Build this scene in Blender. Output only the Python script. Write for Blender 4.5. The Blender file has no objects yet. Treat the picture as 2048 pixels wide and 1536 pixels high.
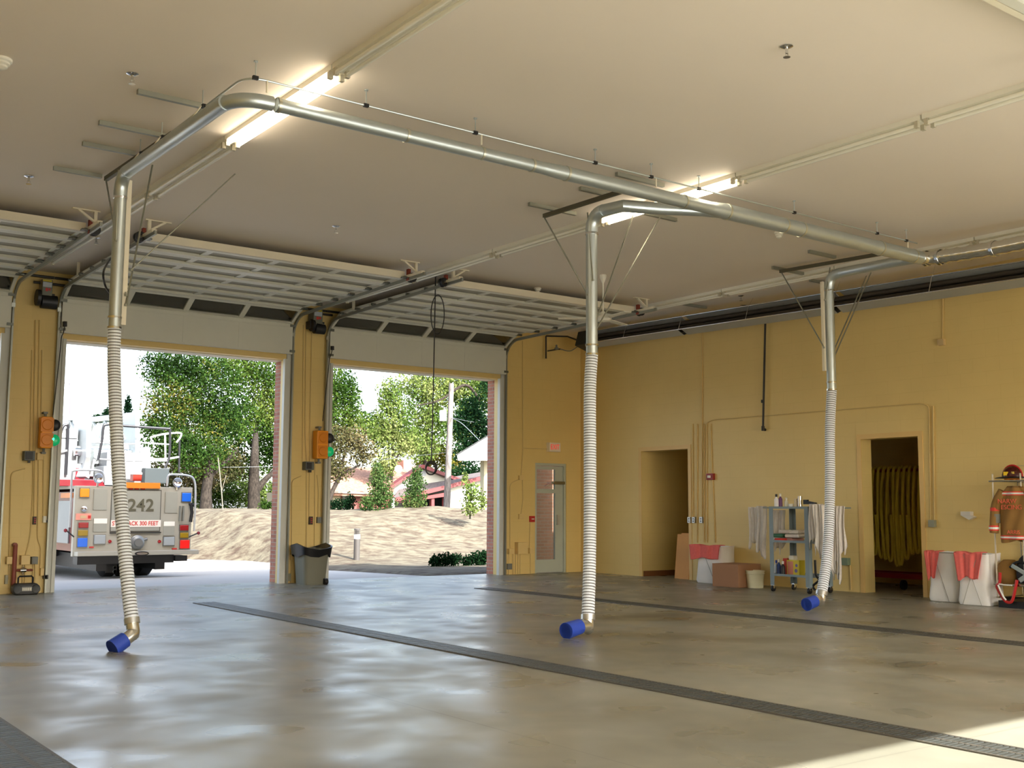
import bpy, math, random
import numpy as np
from mathutils import Vector, Matrix
random.seed(7); rng = np.random.default_rng(7)
PI = math.pi
COL = bpy.context.scene.collection
# ---------------------------------------------------------------- camera
CAM = np.array([-14.846, -17.504, 1.266]); FPX = 2222.66
_ya, _pi, _ro = np.radians([-36.749, 6.408, .292])
FW = np.array([-np.sin(_ya)*np.cos(_pi), np.cos(_ya)*np.cos(_pi), np.sin(_pi)])
_r0 = np.array([np.cos(_ya), np.sin(_ya), 0.]); _u0 = np.cross(_r0, FW)
RT = np.cos(_ro)*_r0 + np.sin(_ro)*_u0; UP = -np.sin(_ro)*_r0 + np.cos(_ro)*_u0
def ray(u, v): return FW + RT*(u-1024)/FPX - UP*(v-768)/FPX
def meet(u, v, ax, val):
    d = ray(u, v); t = (val-CAM[ax])/d[ax]; p = CAM+d*t
    return Vector((float(p[0]), float(p[1]), float(p[2])))
def F(u, v, z=0.): return meet(u, v, 2, z)      # point on a level plane
def YP(u, v, y=0.): return meet(u, v, 1, y)     # point on a plane parallel to the door wall
def XP(u, v, x=0.): return meet(u, v, 0, x)     # point on a plane parallel to the right wall
cd = bpy.data.cameras.new('camera'); cam = bpy.data.objects.new('camera', cd); COL.objects.link(cam)
cd.sensor_width = 36; cd.sensor_fit = 'HORIZONTAL'; cd.lens = 36*FPX/2048; cd.clip_start = .05; cd.clip_end = 600
M = Matrix(((RT[0], UP[0], -FW[0]), (RT[1], UP[1], -FW[1]), (RT[2], UP[2], -FW[2])))
cam.matrix_world = Matrix.Translation(Vector(CAM.tolist())) @ M.to_4x4()
bpy.context.scene.camera = cam

# ---------------------------------------------------------------- materials
def lin(c):
    return tuple(((x/255)/12.92 if x/255 <= .04045 else ((x/255+.055)/1.055)**2.4) for x in c)
MATS = {}
def mat(name, rgb, rough=.6, metal=0., var=0., vscale=6., bump=0., bscale=40., emit=0., spec=.5, trans=0.):
    if name in MATS: return MATS[name]
    m = bpy.data.materials.new(name); m.use_nodes = True; nt = m.node_tree; b = nt.nodes['Principled BSDF']
    c = lin(rgb)
    b.inputs['Base Color'].default_value = (*c, 1); b.inputs['Roughness'].default_value = rough
    b.inputs['Metallic'].default_value = metal; b.inputs['Specular IOR Level'].default_value = spec
    if trans: b.inputs['Transmission Weight'].default_value = trans
    if emit:
        b.inputs['Emission Color'].default_value = (*c, 1); b.inputs['Emission Strength'].default_value = emit
    geo = nt.nodes.new('ShaderNodeNewGeometry')
    n = nt.nodes.new('ShaderNodeTexNoise'); n.inputs['Scale'].default_value = vscale; n.inputs['Detail'].default_value = 4
    nt.links.new(geo.outputs['Position'], n.inputs['Vector'])
    mp = nt.nodes.new('ShaderNodeMapRange'); v = max(var, .03)
    mp.inputs['To Min'].default_value = 1-v; mp.inputs['To Max'].default_value = 1+v
    nt.links.new(n.outputs['Fac'], mp.inputs['Value'])
    mx = nt.nodes.new('ShaderNodeVectorMath'); mx.operation = 'SCALE'; mx.inputs[0].default_value = c
    nt.links.new(mp.outputs['Result'], mx.inputs['Scale']); nt.links.new(mx.outputs['Vector'], b.inputs['Base Color'])
    if bump:
        n2 = nt.nodes.new('ShaderNodeTexNoise'); n2.inputs['Scale'].default_value = bscale; n2.inputs['Detail'].default_value = 3
        nt.links.new(geo.outputs['Position'], n2.inputs['Vector'])
        bp = nt.nodes.new('ShaderNodeBump'); bp.inputs['Strength'].default_value = bump; bp.inputs['Distance'].default_value = .02
        nt.links.new(n2.outputs['Fac'], bp.inputs['Height']); nt.links.new(bp.outputs['Normal'], b.inputs['Normal'])
    MATS[name] = m; return m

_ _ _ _

Leave out the pictures and give the listing above again exactly.

Build this scene in Blender. Output only the Python script. Write for Blender 4.5. The Blender file has no objects yet. Treat the picture as 2048 pixels wide and 1536 pixels high.
import bpy, math, random
import numpy as np
from mathutils import Vector, Matrix
random.seed(7); rng = np.random.default_rng(7)
PI = math.pi
COL = bpy.context.scene.collection
# ---------------------------------------------------------------- camera
CAM = np.array([-14.846, -17.504, 1.266]); FPX = 2222.66
_ya, _pi, _ro = np.radians([-36.749, 6.408, .292])
FW = np.array([-np.sin(_ya)*np.cos(_pi), np.cos(_ya)*np.cos(_pi), np.sin(_pi)])
_r0 = np.array([np.cos(_ya), np.sin(_ya), 0.]); _u0 = np.cross(_r0, FW)
RT = np.cos(_ro)*_r0 + np.sin(_ro)*_u0; UP = -np.sin(_ro)*_r0 + np.cos(_ro)*_u0
def ray(u, v): return FW + RT*(u-1024)/FPX - UP*(v-768)/FPX
def meet(u, v, ax, val):
    d = ray(u, v); t = (val-CAM[ax])/d[ax]; p = CAM+d*t
    return Vector((float(p[0]), float(p[1]), float(p[2])))
def F(u, v, z=0.): return meet(u, v, 2, z)      # point on a level plane
def YP(u, v, y=0.): return meet(u, v, 1, y)     # point on a plane parallel to the door wall
def XP(u, v, x=0.): return meet(u, v, 0, x)     # point on a plane parallel to the right wall
cd = bpy.data.cameras.new('camera'); cam = bpy.data.objects.new('camera', cd); COL.objects.link(cam)
cd.sensor_width = 36; cd.sensor_fit = 'HORIZONTAL'; cd.lens = 36*FPX/2048; cd.clip_start = .05; cd.clip_end = 600
M = Matrix(((RT[0], UP[0], -FW[0]), (RT[1], UP[1], -FW[1]), (RT[2], UP[2], -FW[2])))
cam.matrix_world = Matrix.Translation(Vector(CAM.tolist())) @ M.to_4x4()
bpy.context.scene.camera = cam

# ---------------------------------------------------------------- materials
def lin(c):
    return tuple(((x/255)/12.92 if x/255 <= .04045 else ((x/255+.055)/1.055)**2.4) for x in c)
MATS = {}
def mat(name, rgb, rough=.6, metal=0., var=0., vscale=6., bump=0., bscale=40., emit=0., spec=.5, trans=0.):
    if name in MATS: return MATS[name]
    m = bpy.data.materials.new(name); m.use_nodes = True; nt = m.node_tree; b = nt.nodes['Principled BSDF']
    c = lin(rgb)
    b.inputs['Base Color'].default_value = (*c, 1); b.inputs['Roughness'].default_value = rough
    b.inputs['Metallic'].default_value = metal; b.inputs['Specular IOR Level'].default_value = spec
    if trans: b.inputs['Transmission Weight'].default_value = trans
    if emit:
        b.inputs['Emission Color'].default_value = (*c, 1); b.inputs['Emission Strength'].default_value = emit
    geo = nt.nodes.new('ShaderNodeNewGeometry')
    n = nt.nodes.new('ShaderNodeTexNoise'); n.inputs['Scale'].default_value = vscale; n.inputs['Detail'].default_value = 4
    nt.links.new(geo.outputs['Position'], n.inputs['Vector'])
    mp = nt.nodes.new('ShaderNodeMapRange'); v = max(var, .03)
    mp.inputs['To Min'].default_value = 1-v; mp.inputs['To Max'].default_value = 1+v
    nt.links.new(n.outputs['Fac'], mp.inputs['Value'])
    mx = nt.nodes.new('ShaderNodeVectorMath'); mx.operation = 'SCALE'; mx.inputs[0].default_value = c
    nt.links.new(mp.outputs['Result'], mx.inputs['Scale']); nt.links.new(mx.outputs['Vector'], b.inputs['Base Color'])
    if bump:
        n2 = nt.nodes.new('ShaderNodeTexNoise'); n2.inputs['Scale'].default_value = bscale; n2.inputs['Detail'].default_value = 3
        nt.links.new(geo.outputs['Position'], n2.inputs['Vector'])
        bp = nt.nodes.new('ShaderNodeBump'); bp.inputs['Strength'].default_value = bump; bp.inputs['Distance'].default_value = .02
        nt.links.new(n2.outputs['Fac'], bp.inputs['Height']); nt.links.new(bp.outputs['Normal'], b.inputs['Normal'])
    MATS[name] = m; return m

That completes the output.